JERUSALEM, (Reuters) – An opponent of Israel”s Gaza withdrawal who took over as Likud leader after Ariel Sharon quit the party joined the prime minister”s new Kadima faction on Wednesday in a surprise move ahead of the March election.
Israeli political commentators said Tzachi Hanegbi”s defection dealt another blow to the Likud, already trailing Kadima and the centre-left Labour Party in opinion polls.
Hanegbi, long a pillar of Likud”s right wing, could help Sharon appease rightists who may have been alienated by the prime minister”s recruitment of former Labour chief Shimon Peres, a key backer of the Gaza pullout completed in September.
Hanegbi voted against the withdrawal in the cabinet but opposed as counter-productive a far-right rebellion in the Likud that Sharon cited as a main reason for bolting the party last month and forming Kadima in the run-up to the March 28 ballot.
Hanegbi has been under suspicion since last year that he made illegal political appointments as environment minister from 2001 to 2004. He has denied any wrongdoing.
"For the good of the country, (Israel) needs the continued leadership of Ariel Sharon," Hanegbi said at a news conference, where he announced he was joining Kadima and supporting its pledge to retain Israel”s "Jewish and democratic character". The phrase is political shorthand for territorial compromise under which the Palestinians would get a state of their own while Israel, by giving up some occupied land where several million Arabs live, would maintain its Jewish majority.
"I believe that when hard decisions are needed…(Sharon) is the man I can trust," Hanegbi said.
LABOUR CRITICISM
Yitzhak Herzog, a Labour legislator and former cabinet minister, predicted Hanegbi would ultimately "restrict Sharon and torpedo any chance of advancing in the peace process".
Sharon has reaffirmed his commitment to a U.S.-backed peace "road map" that charts reciprocal steps leading to the creation of a Palestinian state alongside a secure Israel. But he has said there could be no progress towards peace until the Palestinian Authority fulfilled the road map”s call to dismantle militant groups behind anti-Israeli violence. The plan also demands Israel halt Jewish settlement expansion.

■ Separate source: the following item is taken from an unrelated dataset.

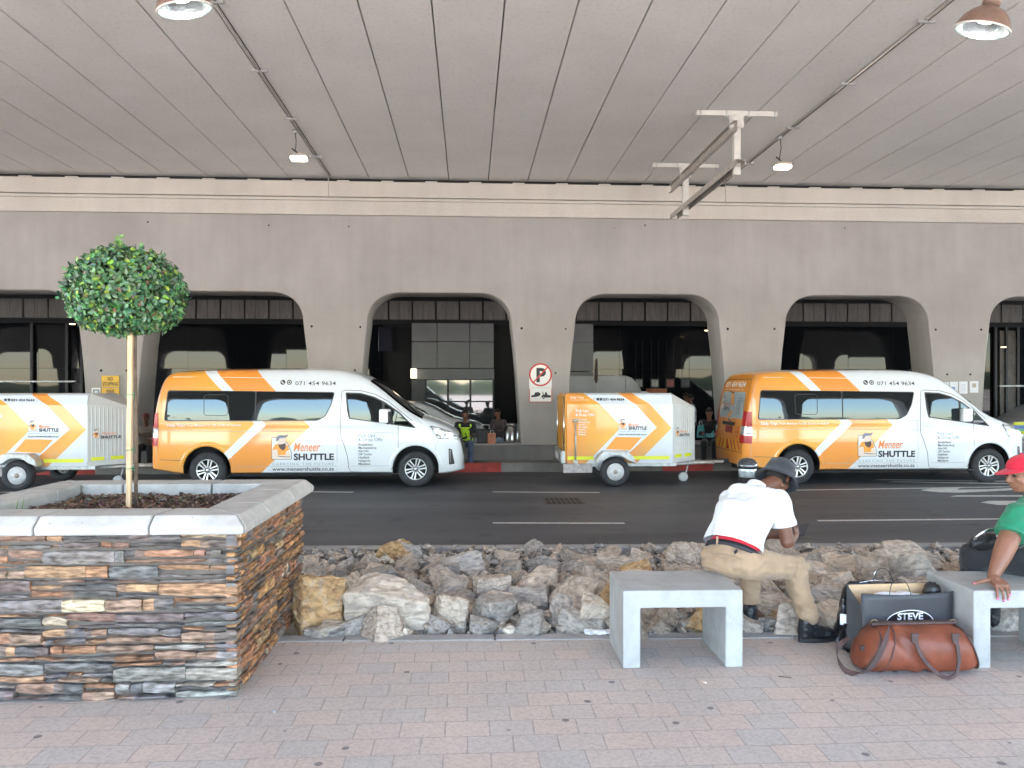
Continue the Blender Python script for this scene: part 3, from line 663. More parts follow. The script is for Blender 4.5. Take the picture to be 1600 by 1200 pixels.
# steel hanging frame
p1 = onz(1152, 172, CZ); X0 = p1.x; Y1, Y2 = 13.3, 16.5
hf = thing('hanging_frame', 'cream painted steel T hangers with two channel rails under the ceiling', 'steel frame', (X0, Y1, CZ))
X2 = 0
for y in (0, Y2-Y1):
    g = MB(); g.box(-.72, .72, y-.05, y+.05, -.10, -.012); g.build('cross_bar', M['steel'], hf, .004)
    g = MB(); g.box(-.06, .06, y-.05, y+.05, -1.14, -.102); g.build('hanger_post', M['steel'], hf, .004)
    g = MB(); g.lathe([(.10, -.32), (.13, -.28), (.12, -.16), (.14, -.103)], 14, Matrix.Translation((0, y, 0))); g.build('post_sleeve', M['steel'], hf, .003)
    g = MB()
    for s_ in (-.66, -.2, .2, .66): g.tube([(s_, y-.07, -.012), (s_, y-.07, -.15)], .009, 6)
    g.build('hanger_bolts', M['galv'], hf)
for z in (-.34, -.98):
    g = MB(); ya, yb = -.25, 4.1; xo = .07
    if z > -.5: g.box(-.07-.008, -.068, ya, yb, z-.09, z+.09); g.box(-.14, -.078, ya, yb, z+.08, z+.09); g.box(-.14, -.078, ya, yb, z-.09, z-.08)
    else: g.box(-.10, .07, ya, yb, z+.05, z+.06); g.box(-.10, -.088, ya, yb, z-.05, z+.049); g.box(.058, .07, ya, yb, z-.05, z+.049)
    g.build('channel_rail', M['steel_dull'], hf, .002)

# ------------------------------------------------------------ signs on the piers
def disc(r, y0, y1, n=40, cx=0, cz=0, r0=0):
    g = MB()
    if r0:
        vs = []; fs = []
        for k in range(n):
            a = 2*math.pi*k/n; c, s_ = math.cos(a), math.sin(a)
            vs += [(cx+r*c, y0, cz+r*s_), (cx+r0*c, y0, cz+r0*s_), (cx+r*c, y1, cz+r*s_), (cx+r0*c, y1, cz+r0*s_)]
        for k in range(n):
            i, j = 4*k, 4*((k+1) % n); fs += [(i, j, j+1, i+1), (i+2, i+3, j+3, j+2), (i, i+2, j+2, j), (i+1, j+1, j+3, i+3)]
        g.add(vs, fs)
    else: g.prism([(cx+r*math.cos(2*math.pi*k/n), cz+r*math.sin(2*math.pi*k/n)) for k in range(n)], y0, y1)
    return g
def signbase(name, label, cat, u0, v0, u1, v1, group=None):
    a, b = at(u0, v1, WY-.03), at(u1, v0, WY-.03)
    return thing(name, label, cat, ((a.x+b.x)/2, WY-.024, a.z), 0, group), b.x-a.x, b.z-a.z
pl = lambda x0_, z0_, y=-.012: (lambda x, z: Vector((x0_+x, y, z0_+z)))
s, wd, ht = signbase('no_parking_sign', 'round red ringed no parking sign with a black P on the pier', 'road sign', 826.5, 567.5, 862.5, 608)
rr = wd/2; cz = ht-rr
g = MB(); g.box(-rr*.98, rr*.98, -.004, .01, 0, cz); g.build('backing_plate', M['sign_white'], s)
disc(rr, -.008, .012, cz=cz).build('disc', M['sign_white'], s)
disc(rr, -.012, -.0085, cz=cz, r0=rr*.86).build('ring', M['sign_red'], s)
lettering('letter', 'P', rr*1.62, pl(-rr*.40, cz-rr*.58, -.0105), M['sign_black'], s, bold=.018)
g = MB(); g.box(-rr*.9, rr*.9, -.0145, -.0125, -rr*.06, rr*.06, None, Matrix.Translation((0, 0, cz)) @ Matrix.Rotation(R(-47), 4, 'Y')); g.build('slash', M['sign_red'], s)
s, wd, ht = signbase('tow_away_sign', 'white tow away plate with a red border under the round sign', 'road sign', 827, 605.5, 862.5, 628.5)
g = MB(); g.box(-wd/2, wd/2, -.004, .01, 0, ht); g.build('plate', M['sign_red'], s, .003)
g = MB(); g.box(-wd/2+.015, wd/2-.015, -.006, -.0045, .015, ht-.015); g.build('panel', M['sign_white'], s)
k = wd/2
patch('tow_truck_symbol', [[(.08*k, .32*ht), (.9*k, .32*ht), (.92*k, .46*ht), (.6*k, .50*ht), (.52*k, .68*ht), (.40*k, .68*ht), (.36*k, .52*ht), (.28*k, .52*ht), (.20*k, .72*ht), (.15*k, .72*ht), (.2*k, .48*ht), (.08*k, .46*ht)],
     [(.26*k+.09*k*math.cos(t/6), .29*ht+.09*k*math.sin(t/6)) for t in range(0, 37)]], lambda x, z: Vector((x, -.0075, z)), M['sign_black'], s)
patch('car_symbol', [[(-.85*k, .34*ht), (-.82*k, .46*ht), (-.6*k, .50*ht), (-.48*k, .66*ht), (-.2*k, .70*ht), (-.02*k, .60*ht), (-.02*k, .50*ht), (-.14*k, .42*ht), (-.4*k, .36*ht)]], lambda x, z: Vector((x, -.0075, z)), M['sign_black'], s)
s, wd, ht = signbase('no_stopping_sign', 'yellow NO STOPPING sign above the FINE plate on the left pier', 'sign', 158.5, 587, 186, 605)
g = MB(); g.box(-wd/2, wd/2, -.004, .01, 0, ht); g.build('plate', M['sign_yellow'], s, .002)
lettering('lettering', 'NO', ht*.42, pl(-wd*.16, ht*.58, -.0055), M['sign_black'], s, bold=.002, width=wd*.30)
lettering('lettering', 'STOPPING', ht*.42, pl(-wd*.44, ht*.14, -.0055), M['sign_black'], s, bold=.002, width=wd*.88)
s, wd, ht = signbase('fine_sign', 'lower yellow sign reading FINE, partly behind the trailer', 'sign', 158.5, 606, 186, 630)
g = MB(); g.box(-wd/2, wd/2, -.004, .01, 0, ht); g.build('plate', M['sign_yellow'], s, .002)
lettering('lettering', 'FINE', ht*.34, pl(-wd*.22, ht*.64, -.0055), M['sign_black'], s, bold=.002, width=wd*.44)
lettering('lettering', 'R1000', ht*.34, pl(-wd*.30, ht*.26, -.0055), M['sign_black'], s, bold=.002, width=wd*.6)
s, wd, ht = signbase('parking_notice', 'small white and grey notice left of the yellow signs', 'notice', 143, 606, 157, 622)
g = MB(); g.box(-wd/2, wd/2, -.004, .01, 0, ht); g.build('plate', M['sign_white'], s, .002)
g = MB(); g.box(-wd*.36, wd*.36, -.0055, -.0045, ht*.14, ht*.86); g.build('panel', M['ink_grey'], s)
lettering('letter', 'P', ht*.62, pl(-wd*.18, ht*.28, -.007), M['sign_white'], s, bold=.004)
nl_ = ['blank looking sheet, half hidden behind the van roof', 'paper notice with a small blue emblem at its foot', 'plain printed paper notice second from the arch edge', 'paper notice with a beige picture, nearest the last arch']
for i, (u0, u1, v0, v1) in enumerate(((1473, 1483, 597, 614), (1484.5, 1497, 596.5, 616), (1499, 1512, 596, 615), (1515.5, 1529, 595.5, 613.5))):
    s, wd, ht = signbase('paper_notice', nl_[i], 'notice', u0, v0, u1, v1, 'paper notices taped to the right pier')
    g = MB(); g.box(-wd/2, wd/2, 0, .004, 0, ht); g.build('sheet', M['paper'], s)
    g = MB()
    if i == 3: g.box(-wd*.22, wd*.24, -.002, -.0008, ht*.45, ht*.8)
    elif i == 1: g.box(-wd*.22, wd*.14, -.002, -.0008, ht*.38, ht*.6)
    else:
        for q in range(6): g.box(-wd*.38, wd*.3, -.002, -.0008, ht*(.2+.11*q), ht*(.225+.11*q))
    g.build('print', mat('notice_print', [(.45, .45, .47), (.25, .32, .55), (.40, .42, .48), (.40, .35, .28)][i], .7, var=.3, vscale=30), s)

# ------------------------------------------------------------ planter with ledge stone cladding
PX1 = onz(371, 1089, PZ).x; PY0 = onz(371, 1089, PZ).y; PY1 = 5.80; PX0 = PX1-1.75; PH = .885; TOPZ = PZ+PH+.10
pt = thing('stone_planter', 'raised planter clad in rusty ledge stone with a pale concrete coping', 'planter', (PX1, PY0, PZ), NR*.5)
W_, D_ = PX1-PX0, PY1-PY0
g = MB(); g.box(-W_+.05, -.024, .024, D_-.024, 0, PH); g.build('mortar_core', M['mortar'], pt)
pal = [((.17,.158,.152),22),((.22,.205,.192),20),((.28,.25,.225),14),((.38,.20,.115),16),((.46,.28,.16),12),((.36,.24,.17),14),((.50,.41,.28),3),((.55,.48,.37),1),((.20,.155,.14),12),((.31,.19,.135),14)]
bag = [c for c, n_ in pal for _ in range(n_)]
pal2 = [((.36,.185,.085),22),((.46,.25,.11),16),((.28,.15,.09),18),((.44,.31,.15),4),((.19,.14,.11),10),((.40,.19,.105),14)]
bag2 = [c for c, n_ in pal2 for _ in range(n_)]
rs = random.Random(11)
def ledge(mb, T, a0, a1, z0, z1, dep, col):
    """one irregular stone: T maps (along, out, up) into the planter's frame"""
    n = max(3, int((a1-a0)/.05)); vs = []; fs = []
    tilt = rs.uniform(-.006, .006); d0 = dep
    wv_ = rs.uniform(0, 99); tp = [.010*noise.noise(Vector((wv_+i*.5, 0, 0)))-.003 for i in range(n+1)]; bt = [.010*noise.noise(Vector((wv_+i*.5, 5, 0)))+.003 for i in range(n+1)]
    for i in range(n+1):
        t = i/n; a = a0+(a1-a0)*t; e = 1-max(0, abs(t-.5)*2-.75)*1.1
        zl_, zh = z0+bt[i]+tilt*t+(1-e)*.012, z1+tp[i]+tilt*t-(1-e)*.012
        dd = d0*(.72+.28*e)+rs.uniform(-.006, .006); dm = dd+rs.uniform(.0, .010); zm_ = zl_+(zh-zl_)*rs.uniform(.35, .65)
        vs += [T(a, -.05, zl_), T(a, dd-.006, zl_+.002), T(a, dm, zm_), T(a, dd-.004, zh-.002), T(a, -.05, zh)]
    for i in range(n):
        for k in range(4): fs.append((i*5+k, i*5+k+1, (i+1)*5+k+1, (i+1)*5+k))
        fs.append((i*5+4, i*5, (i+1)*5, (i+1)*5+4))
    fs.append((0, 1, 2, 3, 4)); fs.append(tuple(n*5+k for k in (4, 3, 2, 1, 0)))
    # patches of rust on some stones
    k_ = rs.uniform(.8, 1.3); c2 = [min(1, max(.02, c*k_*rs.uniform(.96, 1.04))) for c in col]
    o = len(mb.v); mb.v += [tuple(v) for v in vs]
    other = rs.choice(bag) if rs.random() < .45 else c2; sp_ = rs.uniform(.25, .8)
    for q, f in enumerate(fs):
        mb.f.append([i+o for i in f]); t = (q//5)/max(1, n); mix = max(0, min(1, (t-sp_)*5+.5))
        mb.c.append([c2[j]*(1-mix)+other[j]*mix for j in range(3)]); mb.s.append(False)
def cladding(T, length, bag_, name, corner=None, batter=0, thin=1.0):
    """bands of dry laid stone; inside a band every stretch is split into one to four stones of its own heights"""
    mb = MB(); z = .0; pale = ((.33, .31, .28), (.38, .36, .32), (.28, .265, .245), (.42, .38, .31))
    while z < PH-.006:
        h = rs.uniform(.07, .115)
        if z+h > PH-.05: h = PH-z
        a = 0
        while a < length:
            L_ = rs.uniform(.16, .46)
            if length-a-L_ < .10: L_ = length-a
            n_ = rs.choice((2, 2, 3, 3)) if h > .085 else rs.choice((1, 2, 2, 3))
            cut_ = sorted(rs.uniform(.22, .78) for _ in range(n_-1)); zz = [0]+cut_+[1]
            for q in range(n_):
                if (zz[q+1]-zz[q])*h < .014: continue
                z0_, z1_ = z+h*zz[q], z+h*zz[q+1]; aa = a; end = a+L_
                while aa < end-.004:
                    l2 = (end-aa) if rs.random() < .55 else rs.uniform(.05, .22)
                    if end-aa-l2 < .05: l2 = end-aa
                    c_ = rs.choice(bag_)
                    if corner and aa < .34*(1-z0_/.30)*rs.uniform(.8, 1.2) and z0_ < .24: c_ = rs.choice(pale)
                    ledge(mb, T, aa, aa+l2-.005, z0_+.0015, z1_-.002, rs.uniform(.0, .022)+batter*(1-z0_/PH), c_); aa += l2
            a += L_
        z += h
    return mb.build(name, M['ledge'], pt, .002, seg=1)
cladding(lambda a, o, z: Vector((-a, .02-o, z)), W_, bag, 'front_cladding', corner=True, batter=.03)
cladding(lambda a, o, z: Vector((-.02+o*.8, a, z)), D_, bag2, 'side_cladding', thin=.9)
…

Palestinian President Mahmoud Abbas, who declared a ceasefire along with Sharon in February and is preparing for a parliamentary poll on Jan. 25, has said confronting militants would spark civil war. He wants to draw them into politics.
An opinion poll published on Wednesday, two days after a Palestinian suicide bomber killed five Israelis outside a shopping mall, showed Kadima maintaining its lead over Labour and Likud, indicating Sharon was on course to win a third term.
The Teleseker survey in Maariv newspaper gave Kadima 39 seats in the 120-member parliament, unchanged from a poll last week.
Labour was forecast to win 24 seats, down from 26 a week earlier. Likud which took 40 seats in the last election, in 2003, garnered 13 seats in the poll, up from 11 last week.